32.   After deducting the $825 deposit amount from the $1,650 in damages I have awarded Bethany Lamb, I order Ms. Rose to pay Bethany Lamb $825.

33.   The Court Order Interest Act (COIA) applies to the CRT. Bethany Lamb is entitled to pre-judgment interest on the $825 from April 1, 2023, the date April’s rent was due, to the date of this decision. This equals $44.67.

34.   Under section 49 of the CRTA and CRT rules, the CRT will generally order an unsuccessful party to reimburse a successful party for CRT fees and reasonable dispute-related expenses. I find the parties’ success here was mixed. So, I find it appropriate for the parties to bear the cost of their own CRT fees and any dispute-related expenses.

ORDERS

35.   Within 14 days of the date of this decision, I order Ms. Rose to pay Bethany Lamb $825 in damages and $44.67 in pre-judgment interest under the COIA, together totaling $869.67.

36.   Bethany Lamb is entitled to post-judgment interest, as applicable.

37.   I dismiss the parties’ remaining claims.

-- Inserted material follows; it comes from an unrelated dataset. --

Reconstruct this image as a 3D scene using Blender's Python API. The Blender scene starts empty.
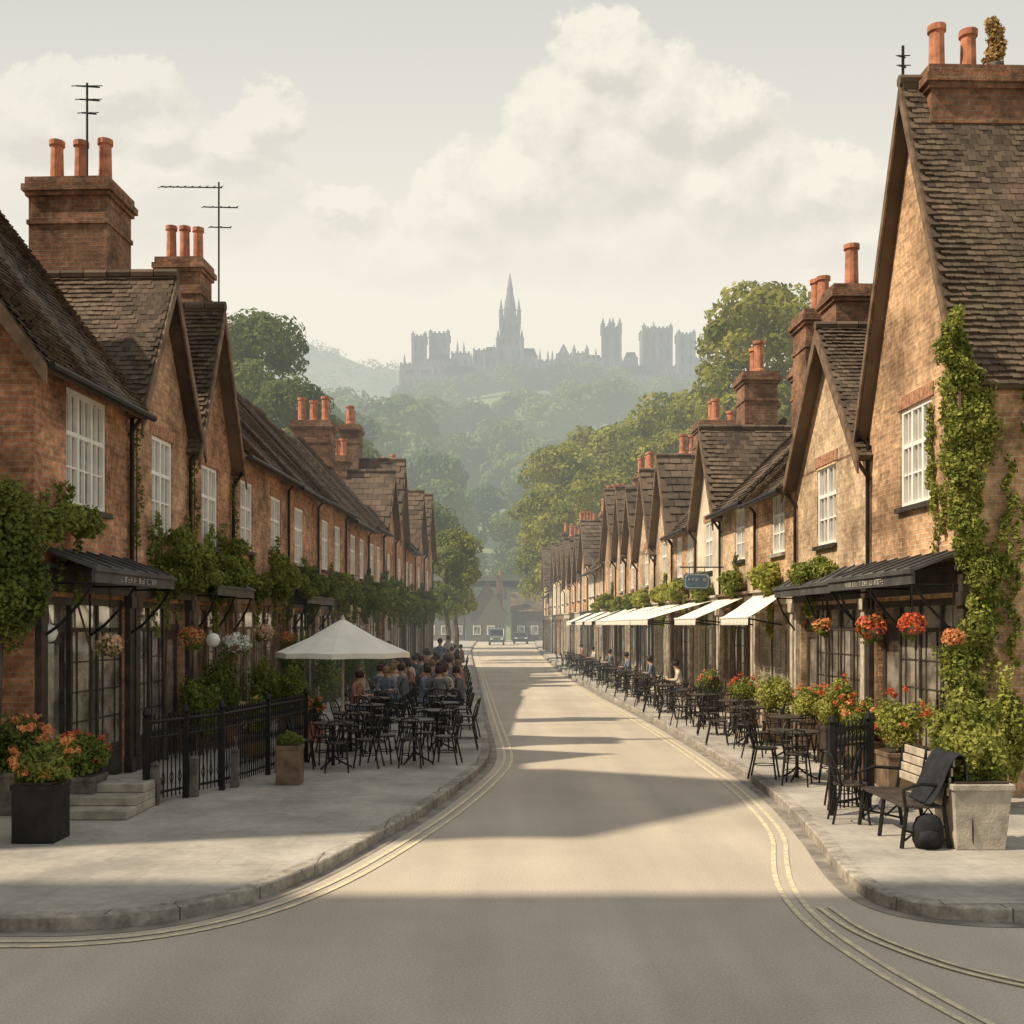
import bpy, bmesh, math, random
import numpy as np
from mathutils import Vector, Matrix
R=random.Random(7); rng=np.random.default_rng(3)
S=bpy.context.scene; COL=S.collection
Z=Vector((0,0,1)); ORG={}
ORD=['first','second','third','fourth','fifth','sixth','seventh','eighth','ninth','tenth','eleventh','twelfth','thirteenth','fourteenth','fifteenth','sixteenth','seventeenth','eighteenth','nineteenth','twentieth']
for t_ in ('twenty','thirty','forty','fifty'):
    if t_!='twenty': ORD.append(t_[:-1]+'ieth')
    ORD+=[t_+'-'+o_ for o_ in ('first','second','third','fourth','fifth','sixth','seventh','eighth','ninth')]
def G(px,py,zh=.12):
    y=(2.4-zh)*1100/(py-625); return Vector(((px-505)*y/1100,y,zh))
# ---------------------------------------------------------------- materials
def nd(nt,t,**k):
    n=nt.nodes.new(t)
    for a,b in k.items(): setattr(n,a,b)
    return n
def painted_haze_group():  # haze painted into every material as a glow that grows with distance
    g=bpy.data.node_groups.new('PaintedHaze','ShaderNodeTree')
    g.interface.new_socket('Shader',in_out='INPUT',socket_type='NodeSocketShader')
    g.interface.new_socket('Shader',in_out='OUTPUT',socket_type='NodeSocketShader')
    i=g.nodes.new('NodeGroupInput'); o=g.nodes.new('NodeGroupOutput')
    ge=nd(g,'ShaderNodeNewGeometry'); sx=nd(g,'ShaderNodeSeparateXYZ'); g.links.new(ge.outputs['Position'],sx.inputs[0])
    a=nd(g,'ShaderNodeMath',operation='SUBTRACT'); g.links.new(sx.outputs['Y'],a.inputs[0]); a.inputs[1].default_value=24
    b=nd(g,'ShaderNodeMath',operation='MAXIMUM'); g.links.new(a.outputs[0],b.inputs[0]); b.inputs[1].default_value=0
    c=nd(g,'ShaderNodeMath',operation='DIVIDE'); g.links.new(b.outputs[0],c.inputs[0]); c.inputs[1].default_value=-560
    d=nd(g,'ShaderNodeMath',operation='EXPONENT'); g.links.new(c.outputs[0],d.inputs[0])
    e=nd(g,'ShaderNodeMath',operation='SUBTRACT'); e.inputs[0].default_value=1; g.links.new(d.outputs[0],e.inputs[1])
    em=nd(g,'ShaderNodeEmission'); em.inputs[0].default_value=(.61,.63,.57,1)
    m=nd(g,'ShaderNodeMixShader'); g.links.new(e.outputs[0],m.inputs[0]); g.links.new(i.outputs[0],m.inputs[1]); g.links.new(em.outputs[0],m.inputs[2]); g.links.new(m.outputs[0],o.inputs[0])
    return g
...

38.   This is a validated decision and order. Under section 58.1 of the CRTA, a validated copy of the CRT’s order can be enforced through the Provincial Court of British Columbia. Once filed, a CRT order has the same force and effect as an order of the Provincial Court of British Columbia. 

 

Nav Shukla, Tribunal Member

 



[1] The CRT has a policy to use inclusive language that does not make assumptions about a person’s gender. As part of that commitment, the CRT asks parties to identify their pronouns and titles to ensure that the CRT respectfully addresses them throughout the process, including in published decisions. Bethany Lamb did not provide their pronouns or title. Because of this, I will use their full name and gender-neutral pronouns to refer to them throughout this decision, intending no disrespect.